**CHALLENGE**
Your task is to quote the listing below exactly, beginning with its first line and ending on the line bearing "ORD += ['twenty-'+o".

---------- MATERIAL FOR THE TASK ----------

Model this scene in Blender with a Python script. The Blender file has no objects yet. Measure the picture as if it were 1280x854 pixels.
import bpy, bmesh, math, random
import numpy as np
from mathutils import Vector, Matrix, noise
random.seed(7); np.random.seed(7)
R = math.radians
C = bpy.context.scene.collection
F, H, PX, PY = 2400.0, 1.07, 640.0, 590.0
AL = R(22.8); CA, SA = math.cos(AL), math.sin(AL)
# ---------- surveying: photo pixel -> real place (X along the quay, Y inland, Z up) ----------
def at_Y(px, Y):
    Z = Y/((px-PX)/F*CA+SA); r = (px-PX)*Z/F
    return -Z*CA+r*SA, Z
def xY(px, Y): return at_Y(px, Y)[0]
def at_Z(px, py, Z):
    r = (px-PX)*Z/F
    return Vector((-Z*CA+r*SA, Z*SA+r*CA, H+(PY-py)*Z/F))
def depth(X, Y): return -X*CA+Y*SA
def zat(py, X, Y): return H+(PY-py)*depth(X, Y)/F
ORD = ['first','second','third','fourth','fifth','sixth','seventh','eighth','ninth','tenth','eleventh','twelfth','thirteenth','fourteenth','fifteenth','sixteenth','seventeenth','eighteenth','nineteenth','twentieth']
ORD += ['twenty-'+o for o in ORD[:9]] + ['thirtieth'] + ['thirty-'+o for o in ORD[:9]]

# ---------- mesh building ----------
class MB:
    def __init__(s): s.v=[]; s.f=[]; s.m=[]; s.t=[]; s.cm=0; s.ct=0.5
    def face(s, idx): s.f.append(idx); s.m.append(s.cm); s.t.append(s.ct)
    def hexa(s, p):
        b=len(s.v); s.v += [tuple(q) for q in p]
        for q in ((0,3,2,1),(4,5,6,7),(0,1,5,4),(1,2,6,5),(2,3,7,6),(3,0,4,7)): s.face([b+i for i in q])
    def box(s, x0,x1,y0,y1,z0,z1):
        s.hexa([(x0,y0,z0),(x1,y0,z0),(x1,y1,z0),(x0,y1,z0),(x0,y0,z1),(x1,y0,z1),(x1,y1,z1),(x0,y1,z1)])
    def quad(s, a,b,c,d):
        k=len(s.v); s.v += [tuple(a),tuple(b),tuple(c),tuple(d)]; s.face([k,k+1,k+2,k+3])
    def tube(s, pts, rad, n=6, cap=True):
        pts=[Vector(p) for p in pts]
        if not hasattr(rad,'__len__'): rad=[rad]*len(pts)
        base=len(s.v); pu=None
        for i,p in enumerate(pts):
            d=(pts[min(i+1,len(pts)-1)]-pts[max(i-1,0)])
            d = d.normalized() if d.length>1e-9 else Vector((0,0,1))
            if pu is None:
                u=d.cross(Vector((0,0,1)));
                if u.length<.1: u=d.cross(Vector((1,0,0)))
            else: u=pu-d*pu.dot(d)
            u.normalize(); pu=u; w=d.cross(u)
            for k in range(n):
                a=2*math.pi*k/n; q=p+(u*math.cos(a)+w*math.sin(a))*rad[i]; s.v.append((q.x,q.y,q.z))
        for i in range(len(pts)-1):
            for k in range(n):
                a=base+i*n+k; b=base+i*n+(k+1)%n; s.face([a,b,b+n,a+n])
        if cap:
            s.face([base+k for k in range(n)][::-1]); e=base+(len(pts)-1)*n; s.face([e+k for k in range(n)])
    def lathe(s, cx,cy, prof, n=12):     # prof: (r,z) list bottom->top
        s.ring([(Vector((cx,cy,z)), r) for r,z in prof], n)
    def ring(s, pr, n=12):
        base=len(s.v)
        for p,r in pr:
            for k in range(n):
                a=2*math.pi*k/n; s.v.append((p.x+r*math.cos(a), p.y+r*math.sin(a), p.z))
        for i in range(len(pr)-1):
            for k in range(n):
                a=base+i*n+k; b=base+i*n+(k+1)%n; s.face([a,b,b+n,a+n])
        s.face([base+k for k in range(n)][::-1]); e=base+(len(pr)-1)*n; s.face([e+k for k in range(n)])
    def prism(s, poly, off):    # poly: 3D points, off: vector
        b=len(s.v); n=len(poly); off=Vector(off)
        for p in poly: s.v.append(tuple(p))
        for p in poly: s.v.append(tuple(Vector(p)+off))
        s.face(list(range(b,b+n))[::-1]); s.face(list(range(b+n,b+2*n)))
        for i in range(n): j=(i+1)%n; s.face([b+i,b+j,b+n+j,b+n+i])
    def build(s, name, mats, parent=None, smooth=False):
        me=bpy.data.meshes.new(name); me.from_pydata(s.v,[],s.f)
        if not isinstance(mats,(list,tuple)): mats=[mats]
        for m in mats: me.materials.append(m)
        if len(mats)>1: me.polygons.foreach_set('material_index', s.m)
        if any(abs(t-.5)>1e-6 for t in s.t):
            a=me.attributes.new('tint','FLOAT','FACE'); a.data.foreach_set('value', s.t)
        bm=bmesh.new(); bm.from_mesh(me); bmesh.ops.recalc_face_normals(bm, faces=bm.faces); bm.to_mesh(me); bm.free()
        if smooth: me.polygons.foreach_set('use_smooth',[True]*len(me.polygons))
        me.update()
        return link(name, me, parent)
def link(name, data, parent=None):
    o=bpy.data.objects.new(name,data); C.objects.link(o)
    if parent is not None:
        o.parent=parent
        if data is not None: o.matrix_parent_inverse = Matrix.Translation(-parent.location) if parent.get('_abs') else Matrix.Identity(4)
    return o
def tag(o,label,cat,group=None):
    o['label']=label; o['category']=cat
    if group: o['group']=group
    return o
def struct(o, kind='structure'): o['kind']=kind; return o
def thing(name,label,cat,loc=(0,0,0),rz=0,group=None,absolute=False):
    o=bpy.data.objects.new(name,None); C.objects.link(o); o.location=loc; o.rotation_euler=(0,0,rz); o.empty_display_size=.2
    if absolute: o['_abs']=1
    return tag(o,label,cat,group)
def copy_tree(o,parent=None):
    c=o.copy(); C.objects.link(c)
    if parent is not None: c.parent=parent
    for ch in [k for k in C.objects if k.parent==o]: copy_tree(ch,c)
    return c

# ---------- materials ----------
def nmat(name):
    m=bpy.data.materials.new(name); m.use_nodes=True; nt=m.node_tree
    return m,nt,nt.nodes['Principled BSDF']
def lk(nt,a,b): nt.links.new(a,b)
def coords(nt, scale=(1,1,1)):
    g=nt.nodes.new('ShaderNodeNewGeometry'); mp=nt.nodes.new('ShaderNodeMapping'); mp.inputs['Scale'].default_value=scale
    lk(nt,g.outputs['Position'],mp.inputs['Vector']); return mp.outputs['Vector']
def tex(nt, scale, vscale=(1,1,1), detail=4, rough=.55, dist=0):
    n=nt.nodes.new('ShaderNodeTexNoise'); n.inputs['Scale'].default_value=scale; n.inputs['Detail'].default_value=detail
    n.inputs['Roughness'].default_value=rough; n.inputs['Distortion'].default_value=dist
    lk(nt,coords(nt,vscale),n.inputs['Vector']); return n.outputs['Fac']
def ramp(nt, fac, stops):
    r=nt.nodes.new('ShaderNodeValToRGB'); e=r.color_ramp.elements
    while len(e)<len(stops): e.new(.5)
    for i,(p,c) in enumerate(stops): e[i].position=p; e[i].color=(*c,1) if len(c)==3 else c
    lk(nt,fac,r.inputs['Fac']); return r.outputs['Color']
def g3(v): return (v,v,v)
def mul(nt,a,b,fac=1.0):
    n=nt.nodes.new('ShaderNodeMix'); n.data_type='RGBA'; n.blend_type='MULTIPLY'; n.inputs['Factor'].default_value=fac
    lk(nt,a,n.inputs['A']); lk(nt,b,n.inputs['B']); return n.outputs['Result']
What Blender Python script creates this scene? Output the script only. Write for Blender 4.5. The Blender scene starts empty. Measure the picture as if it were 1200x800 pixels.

----------

**SOLUTION FOR THIS EXERCISE**
Model this scene in Blender with a Python script. The Blender file has no objects yet. Measure the picture as if it were 1280x854 pixels.
import bpy, bmesh, math, random
import numpy as np
from mathutils import Vector, Matrix, noise
random.seed(7); np.random.seed(7)
R = math.radians
C = bpy.context.scene.collection
F, H, PX, PY = 2400.0, 1.07, 640.0, 590.0
AL = R(22.8); CA, SA = math.cos(AL), math.sin(AL)
# ---------- surveying: photo pixel -> real place (X along the quay, Y inland, Z up) ----------
def at_Y(px, Y):
    Z = Y/((px-PX)/F*CA+SA); r = (px-PX)*Z/F
    return -Z*CA+r*SA, Z
def xY(px, Y): return at_Y(px, Y)[0]
def at_Z(px, py, Z):
    r = (px-PX)*Z/F
    return Vector((-Z*CA+r*SA, Z*SA+r*CA, H+(PY-py)*Z/F))
def depth(X, Y): return -X*CA+Y*SA
def zat(py, X, Y): return H+(PY-py)*depth(X, Y)/F
ORD = ['first','second','third','fourth','fifth','sixth','seventh','eighth','ninth','tenth','eleventh','twelfth','thirteenth','fourteenth','fifteenth','sixteenth','seventeenth','eighteenth','nineteenth','twentieth']
ORD += ['twenty-'+o for o in ORD[:9]] + ['thirtieth'] + ['thirty-'+o for o in ORD[:9]]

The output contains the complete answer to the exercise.